The angular position of a point on the rim of a rotating wheel is given by Theta = 4.0t-3t^2+t^3, where theta is in radians and t is in seconds. At t=0, what are (a.) the point's angular position and (b.) its angular velocity? (c.) What is its angular velocity at t=4.0s? What are the instantaneous angular accelerations at (d.) the beginning and (e.) the end of this time interval?
To find the angular position and angular velocity at a given time, we need to differentiate the equation for angular position with respect to time.
Given: Theta = 4.0t - 3t^2 + t^3
(a.) Angular Position at t=0:
To find the angular position at t=0, substitute t=0 into the equation:
Theta(0) = 4.0(0) - 3(0^2) + (0^3)
Theta(0) = 0 radians
Therefore, the point's angular position at t=0 is 0 radians.
(b.) Angular Velocity:
To find the angular velocity, differentiate the equation for angular position with respect to time (t):
dTheta/dt = d/dt(4.0t - 3t^2 + t^3)
dTheta/dt = 4.0 - 6t + 3t^2
The resulting expression represents the angular velocity, which gives us the rate of change of angular position with respect to time.

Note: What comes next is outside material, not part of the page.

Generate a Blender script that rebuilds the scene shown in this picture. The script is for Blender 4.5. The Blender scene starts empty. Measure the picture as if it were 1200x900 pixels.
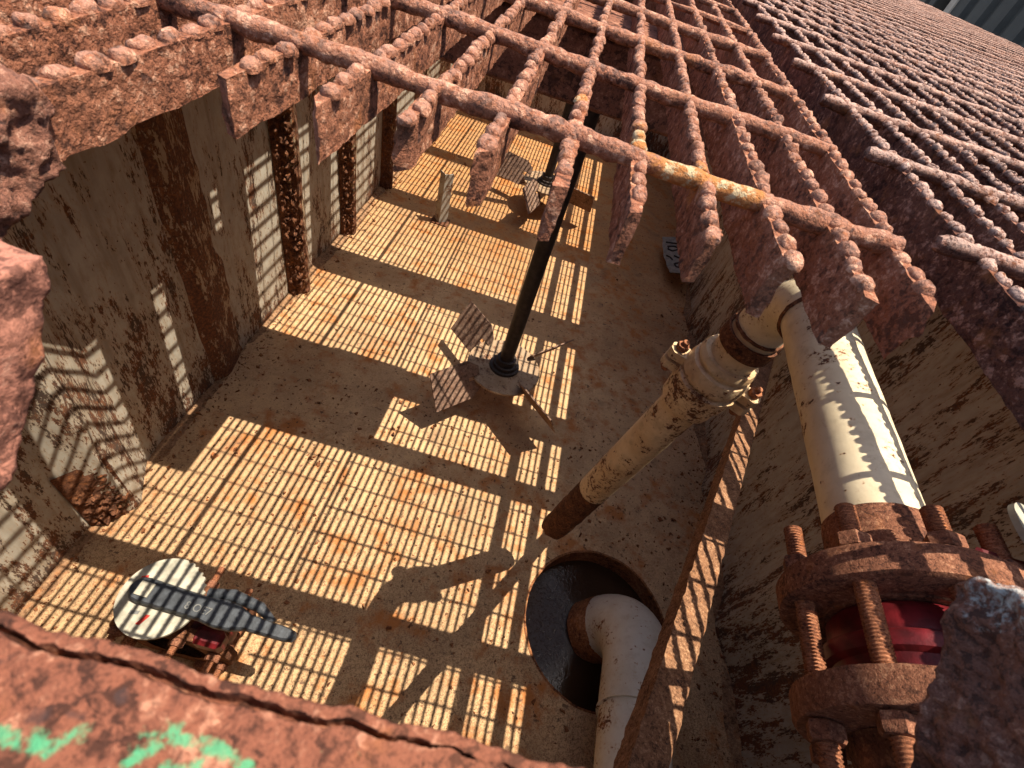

(c.) Angular Velocity at t=4.0s:
Substituting t=4.0s into the expression for angular velocity:
Angular velocity at t=4.0s = 4.0 - 6(4.0) + 3(4.0^2)
Angular velocity at t=4.0s = 4.0 - 24.0 + 48.0
Angular velocity at t=4.0s = 28.0 radians per second
Therefore, the angular velocity at t=4.0s is 28.0 radians per second.
(d.) Instantaneous Angular Acceleration at the Beginning:
To find the instantaneous angular acceleration at the beginning of the time interval, we differentiate the angular velocity equation with respect to time:
d^2Theta/dt^2 = d/dt(4.0 - 6t + 3t^2)
d^2Theta/dt^2 = -6 + 6t
Substituting t=0 into the expression for angular acceleration:
Instantaneous angular acceleration at the beginning = -6 + 6(0)
Instantaneous angular acceleration at the beginning = -6 radians per second squared
Therefore, the instantaneous angular acceleration at the beginning of the time interval is -6 radians per second squared.
(e.) Instantaneous Angular Acceleration at the End:
To find the instantaneous angular acceleration at the end of the time interval, we substitute t=4.0s into the angular acceleration equation:
Instantaneous angular acceleration at the end = -6 + 6(4.0)
Instantaneous angular acceleration at the end = -6 + 24.0
Instantaneous angular acceleration at the end = 18 radians per second squared
Therefore, the instantaneous angular acceleration at the end of the time interval is 18 radians per second squared.